Frank Miller, Comics Interview # 31 (1986): "I base my Batman on Jerry Robinson's and Dick Sprang's. The strongest presentation of the character to date has come from the Forties. There was something in the art back then that made him look huge."
Frank Miller explained on the documentary Masterpiece: Frank Miller's Batman: The Dark Knight Returns, "In Dark Knight, we (Frank Miller and inker Klaus Janson) began to drift apart creatively, because I was into all of the European stuff and the Japanese stuff, and all of that, and he was still very much in the tradition of DC (Neal Adams-esque). There was one issue where I redid a bunch of it because I wanted a certain look." 
"I try to adapt my style as I go,” Frank Miller explained. “You’ll see Sin City looks nothing like Ronin. 300 doesn’t look like anything I’d ever done before. The work I’m doing now is very much its own thing. It’s a matter of an artist adapting to the material.” Pretty ballsy. www.nycgraphicnovelists.com/20…
Frank Miller explained in Frank Miller: The Comics Journal Library (2003), "By the way of Alley Oop (1932 comic strip by V.T. Hamlin), again, I was trying to make the (superhero) stuff less formal. I wanted the superheroes to build up the parts of them that I thought would make them look the most heroic. In the case of Batman, I went big shouldered and big formed and obviously gigantic hands and feet. It was a variation on what I do, for instance, with the women in Sin City, where they break down to a few curves to evoke. It was an attempt at something, because I thought everything had gotten too damn realistic. I like to enjoy what comic books can do that film can’t." 4thletter.net/2009/04/sons-of-…
In Amazing Heroes # 102 (1986) Frank Miller congratulated David Mazzucchelli for trying to develop his own art style on Batman: Year One. "David is, I believe, a realist, but he's also a cartoonist. David's work is not photographic in the least, but he does his best to make his work believable. His work is becoming more direct, less decorative, less deliberately pretty. Step by step, he's freeing himself of a lot of the post-Kirby (Neal Adams) conventions of the '60s and '70s that have almost swallowed up comics, and he's moving into work that I think is closer to his own heart. His work is finding it's own place, going directly back to the era of Johnny Craig, and even further back to the era of Alex Toth."

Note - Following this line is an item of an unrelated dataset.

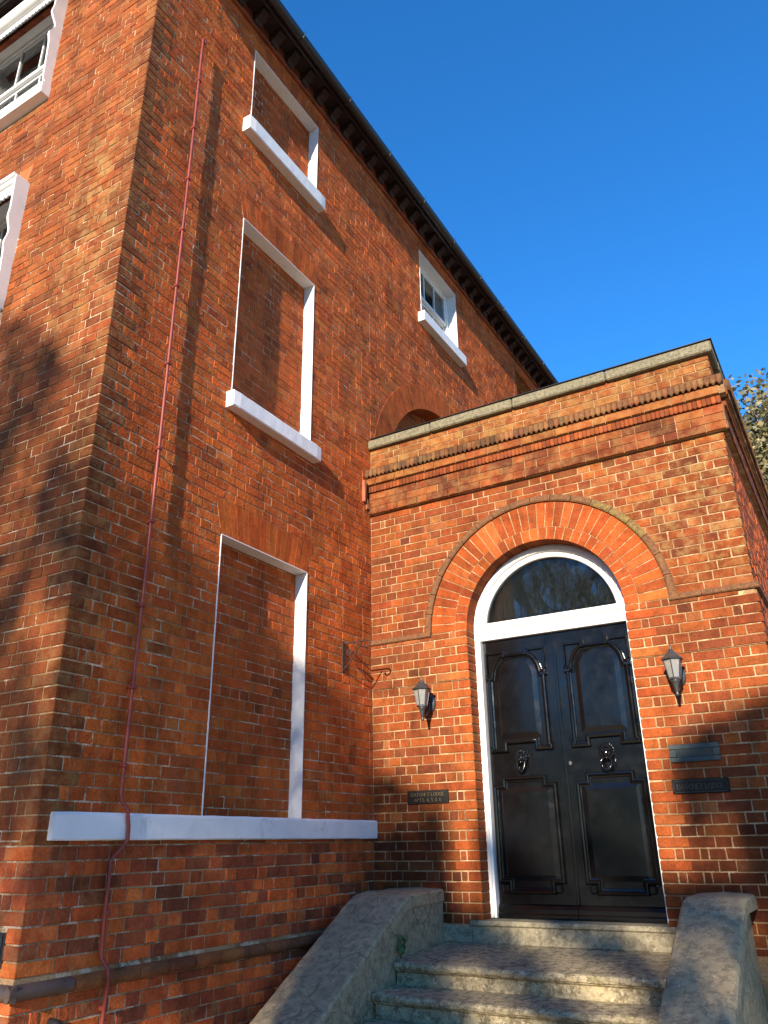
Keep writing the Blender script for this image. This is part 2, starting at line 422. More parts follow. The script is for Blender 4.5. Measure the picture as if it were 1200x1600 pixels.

Frank Miller explained in Frank Miller: The Comics Journal Library (2003), "I'm getting cartoonier. My feeling is that we can really not compete with films, and we might as well do what we do better. Also, I'm turned on by the stuff that guys like James Kochalka are doing. Because it's reminding me of why I got into drawing comics. The absolute personal nature of it. When I read a Kochalka book, I feel like I did when I was an 8-year-old kid with some folded-over typing paper stapled in the middle and I was just drawing. It's deliberately unprofessional. I like that aspect of it and feel the energy of that is something that has to be recaptured."